Mattis promises to defeat the Taliban pretty quickly. He may very well be largely successful in that endeavor. But here’s the problem: Even destroying the Taliban doesn’t win the war and begin the process of withdrawing U.S. troops.
Not according to the rationale that the Afghan government must be at least plausibly able to not fall completely apart . . . and therefore prevent terrorists from running wild on its turf.
Sec. Mattis agrees that pacifying and building-up Afghanistan will “probably require a residual force” able to engage extremist groups over time and keep them “at a level of threat that the local government and the local security forces can handle.”
It is what one senior Trump administration official dubbed “a ‘victory problem.’”
If we cannot leave, how can we say we have won the war?
“The question of how to define victory in Afghanistan bedeviled both of Trump’s predecessors,” Yahoo News reporter Oliver Knox writes.

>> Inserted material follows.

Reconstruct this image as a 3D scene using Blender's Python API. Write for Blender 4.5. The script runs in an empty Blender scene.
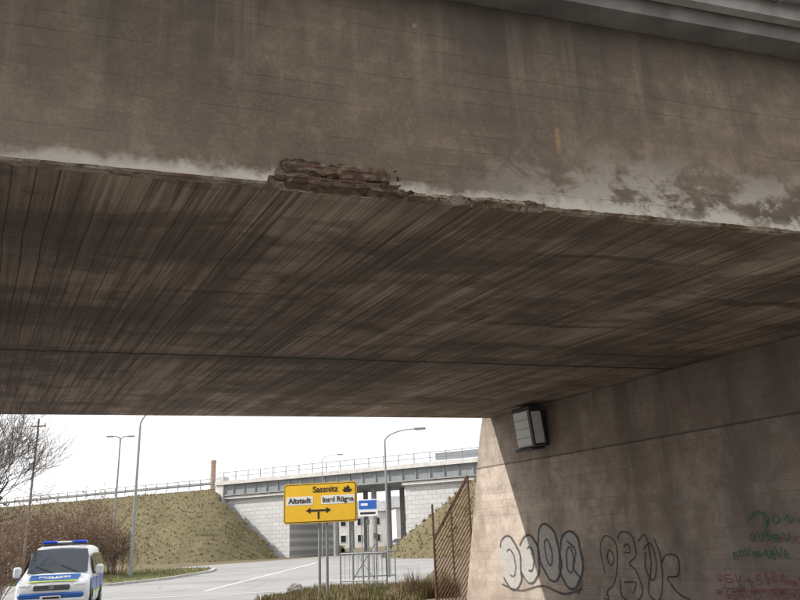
import bpy, bmesh, math, random
from mathutils import Vector, Matrix, noise
random.seed(7)
R=random.random
def U(a,b): return a+(b-a)*R()
sc=bpy.context.scene
sc.view_settings.view_transform='Standard'
sc.view_settings.look='None'
sc.view_settings.exposure=0

# ---------------------------------------------------------------- nodes
class NT:
    def __init__(s,name):
        s.m=bpy.data.materials.new(name); s.m.use_nodes=True
        s.t=s.m.node_tree; s.t.nodes.clear()
        s.out=s.t.nodes.new('ShaderNodeOutputMaterial')
        s.b=s.t.nodes.new('ShaderNodeBsdfPrincipled')
        s.t.links.new(s.b.outputs[0],s.out.inputs[0])
    def put(s,sock,v):
        if isinstance(v,bpy.types.NodeSocket): s.t.links.new(v,sock)
        elif isinstance(v,(tuple,list)):
            if sock.type=='RGBA' and len(v)==3: v=(*v,1)
            sock.default_value=v
        else:
            if sock.type=='RGBA': v=(v,v,v,1)
            elif sock.type=='VECTOR': v=(v,v,v)
            sock.default_value=v
    def co(s,w='Object'):
        return s.t.nodes.new('ShaderNodeTexCoord').outputs[w]
    def sep(s,v):
        n=s.t.nodes.new('ShaderNodeSeparateXYZ'); s.put(n.inputs[0],v); return n.outputs
    def comb(s,x,y,z):
        n=s.t.nodes.new('ShaderNodeCombineXYZ')
        for i,v in enumerate((x,y,z)): s.put(n.inputs[i],v)
        return n.outputs[0]
    def m_(s,op,a,b=0.0,c=None,clamp=False):
        n=s.t.nodes.new('ShaderNodeMath'); n.operation=op; n.use_clamp=clamp
        s.put(n.inputs[0],a); s.put(n.inputs[1],b)
        if c is not None: s.put(n.inputs[2],c)
        return n.outputs[0]
    def vmul(s,v,k):
        n=s.t.nodes.new('ShaderNodeVectorMath'); n.operation='MULTIPLY'
        s.put(n.inputs[0],v); s.put(n.inputs[1],k); return n.outputs[0]
    def noise(s,v,scale=1,detail=4,rough=.55,dist=0):
        n=s.t.nodes.new('ShaderNodeTexNoise'); s.put(n.inputs['Vector'],v)
        n.inputs['Scale'].default_value=scale; n.inputs['Detail'].default_value=min(detail,4)
        n.inputs['Roughness'].default_value=rough; n.inputs['Distortion'].default_value=dist
        return n.outputs[0]
    def vor(s,v,scale,feature='F1'):
        n=s.t.nodes.new('ShaderNodeTexVoronoi'); s.put(n.inputs['Vector'],v); n.feature=feature
        n.inputs['Scale'].default_value=scale; return n.outputs[0]
    def white(s,v):
        n=s.t.nodes.new('ShaderNodeTexWhiteNoise'); n.noise_dimensions='3D'
        s.put(n.inputs['Vector'],v); return n.outputs[0]
    def rng(s,v,a,b,c=0.,d=1.,smooth=False):
        n=s.t.nodes.new('ShaderNodeMapRange'); n.clamp=True
        if smooth: n.interpolation_type='SMOOTHSTEP'
        for i,x in enumerate((v,a,b,c,d)): s.put(n.inputs[i],x)
        return n.outputs[0]
    def near(s,v,c,w0,w1,amt=1.):
        return s.rng(s.m_('ABSOLUTE',s.m_('SUBTRACT',v,c)),w0,w1,amt,0.,True)
    def mul(s,a,b): return s.m_('MULTIPLY',a,b)
    def mix(s,f,a,b,mode='MIX'):
        n=s.t.nodes.new('ShaderNodeMixRGB'); n.blend_type=mode
        s.put(n.inputs[0],f); s.put(n.inputs[1],a); s.put(n.inputs[2],b); return n.outputs[0]
    def bump(s,h,strength=.5,dist=.02,nrm=None):
        n=s.t.nodes.new('ShaderNodeBump'); n.inputs['Strength'].default_value=strength
        n.inputs['Distance'].default_value=dist; s.put(n.inputs['Height'],h)
        if nrm is not None: s.put(n.inputs['Normal'],nrm)
        return n.outputs[0]
    def done(s,col,rough=.85,nrm=None,metal=0,spec=None):
        s.put(s.b.inputs['Base Color'],col); s.put(s.b.inputs['Roughness'],rough)
        s.put(s.b.inputs['Metallic'],metal)
        if nrm is not None: s.put(s.b.inputs['Normal'],nrm)
        if spec is not None: s.put(s.b.inputs['Specular IOR Level'],spec)
        return s.m
def simple(name,c,rough=.7,var=.15,scale=8,bump=0.,metal=0,spec=None):
    k=NT(name); P=k.co()
    n=k.noise(P,scale,3,.6)
    f=k.rng(n,.3,.7,1-var,1+var)
    col=k.mix(1,c,k.comb(f,f,f),'MULTIPLY')
    nr=k.bump(n,bump,.02) if bump else None
    return k.done(col,rough,nr,metal,spec)

SK=.2234
# soffit : object axes x = across the road, y = along the boards
def m_soffit():
    k=NT('board_marked_soffit_concrete'); P=k.co(); x,y,z=k.sep(P)
    wob=k.noise(P,.6,1)
    xw=k.m_('ADD',x,k.m_('MULTIPLY',wob,.06))
    W=.17
    xi=k.m_('DIVIDE',xw,W); bi=k.m_('FLOOR',xi); fr=k.m_('FRACT',xi)
    off=k.mul(k.white(k.comb(bi,3.,1.)),4.)
    seg=k.m_('FLOOR',k.m_('DIVIDE',k.m_('ADD',y,off),3.4))
    rnd=k.white(k.comb(bi,seg,7.))
    g=k.m_('ADD',y,k.mul(x,SK))
    grain=k.noise(k.vmul(P,(22,.55,1)),1,4,.65)
    grain2=k.noise(k.vmul(P,(5,.22,1)),1,3,.6)
    base=k.mix(k.rng(grain2,.38,.62),(.205,.157,.124),(.36,.287,.23))
    base=k.mix(k.rng(rnd,0,1,0,.65),base,(.145,.112,.09))
    base=k.mix(k.rng(rnd,.84,.88,0,.5),base,(.46,.385,.32))
    base=k.mix(k.rng(grain,.50,.70,0,.8),base,(.50,.415,.345))
    base=k.mix(k.rng(grain,.48,.33,0,.8),base,(.070,.053,.043))
    # lighter strips where shutter panels met
    edge=k.mul(k.m_('SUBTRACT',wob,.5),.5)
    xe=k.m_('ADD',x,edge)
    for c,w0,w1,a in((7.75,.08,.36,.75),(2.62,.06,.30,.6),(5.0,.03,.18,.45),(9.6,.04,.2,.4),(.7,.03,.2,.3)):
        base=k.mix(k.mul(k.near(xe,c,w0,w1,a),k.rng(grain,.35,.6,.4,1)),base,(.50,.425,.355))
    for c,w0,w1,a in((6.4,.05,.4,.45),(3.6,.05,.35,.5),(1.7,.05,.3,.4),(8.7,.05,.3,.4)):
        base=k.mix(k.mul(k.near(xe,c,w0,w1,a),k.rng(grain,.6,.35,.4,1)),base,(.085,.066,.054))
    # damp patches lying across the boards
    pat=k.noise(k.comb(k.mul(x,.8),k.mul(g,1.7),0.),1,4,.66,.35)
    base=k.mix(k.rng(pat,.52,.60,0,.50,True),base,(.078,.061,.051))
    pat2=k.noise(k.comb(k.mul(x,.28),k.mul(g,.75),4.),1,4,.6)
    base=k.mix(k.rng(pat2,.38,.56,.62,0,True),base,(.088,.069,.056))
    base=k.mix(k.rng(pat2,.56,.68,0,.30,True),base,(.44,.37,.30))
    # individual water runs across the boards
    gw=k.m_('ADD',g,k.mul(k.m_('SUBTRACT',k.noise(P,1.6,4,.65),.5),.45))
    for gc,x0,x1,w in((9.6,5.6,8.6,.09),(8.15,7.6,12,.12),(6.95,4.6,7.3,.07),(6.75,8.5,13,.20),(8.9,1.2,3.2,.07),(11.2,8,11,.07)):
        msk=k.mul(k.rng(x,x0,x0+.9,0,1),k.rng(x,x1-.9,x1,1,0))
        base=k.mix(k.mul(msk,k.near(gw,gc,w*.4,w*1.2,.62)),base,(.050,.040,.034))
    # darker towards the left side, edge broken by noise
    base=k.mix(k.rng(k.m_('ADD',x,k.mul(pat2,3.)),.8,3.4,.55,0,True),base,(.082,.064,.052))
    # joint
    j=k.m_('ABSOLUTE',k.m_('SUBTRACT',k.m_('ADD',g,k.mul(grain2,.12)),12.14))
    jd=k.rng(j,.02,.055,1,0)
    base=k.mix(k.rng(j,.03,.45,.4,0),base,(.088,.070,.058))
    base=k.mix(k.mul(jd,.9),base,(.018,.015,.013))
    gap=k.rng(k.m_('ABSOLUTE',k.m_('SUBTRACT',fr,.5)),.45,.495,0,1)
    gap=k.mul(gap,k.rng(k.white(k.comb(bi,seg,2.)),.2,.8,.15,1))
    base=k.mix(k.mul(gap,.65),base,(.038,.029,.024))
    base=k.mix(1.,base,(.93,.88,.85),'MULTIPLY')
    h=k.m_('ADD',k.mul(grain,.5),k.mul(rnd,.9))
    h=k.m_('SUBTRACT',h,k.mul(gap,.8))
    h=k.m_('SUBTRACT',h,k.mul(jd,2.5))
    return k.done(base,.88,k.bump(h,.9,.022))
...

Now it falls to President Donald Trump.
Trump would be wise to listen to Andrew Bacevich, whose son was killed in Iraq. Bacevich is also a professor of history and international relations at Boston University. He complains that Afghanistan is “quite literally the forever war” and that we need to reassess the entire approach in the Middle East.
“The United States needs to cut its losses and try something else,” Bacevich writes, “other than the ‘war on terror.’”
Politicians never cut their losses; they try to shift the blame. But could a businessman-turned-president see the problem with war policy as usual?
If our leaders cannot explain what victory means after 16 years into our nation’s longest war — and have no plan for achieving that victory — it is time to do something different.